I have been receiving private messages from different people asking about the article which was posted in this blog about Maceda Law. [Click here to read about Maceda Law]
A common practice today is for the developers to require only the equity to be paid in installments. This equity or also called “down payment”, varies from 10% to 50% (usually 20%), depending on the developer or the particular development project. The remaining balance after the equity, will be shouldered by some financing scheme.
This financing scheme may be provided by:
- Banks
- HDMF (formerly PAG-IBIG)
- “In-house Financing”, by the developer themselves
- or other financing institutions
If you opt to pay your remaining balance using bank financing, that means you’ll be taking a housing loan from the bank.

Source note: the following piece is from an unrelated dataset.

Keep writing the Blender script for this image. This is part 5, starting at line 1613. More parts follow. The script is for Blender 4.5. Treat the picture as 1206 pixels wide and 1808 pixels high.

When you start paying to the bank, that means you’ve already taken out your housing loan from them. When you took a loan from your bank, you basically borrowed money and then you used that money to pay the developer in full. But this all happened in the background and the money did not get to your hands anymore. The bank gave it straight to the developer. And this is what commonly confuses people.
So now, your property has been fully paid as far as the developer/seller is concerned. In fact, as far as the law is concerned, your property has been fully paid already. But your loan from the bank is what’s outstanding. Your debt is now to the bank — the money you borrowed, to pay the developer.
So the answer to the question on whether this Maceda Law will still apply, is no, it will not apply anymore. That’s because the property is technically, already paid in full.
If after reading this post, you still believe you still deserve or want a refund, please speak to a legal counsel for guidance and assistance.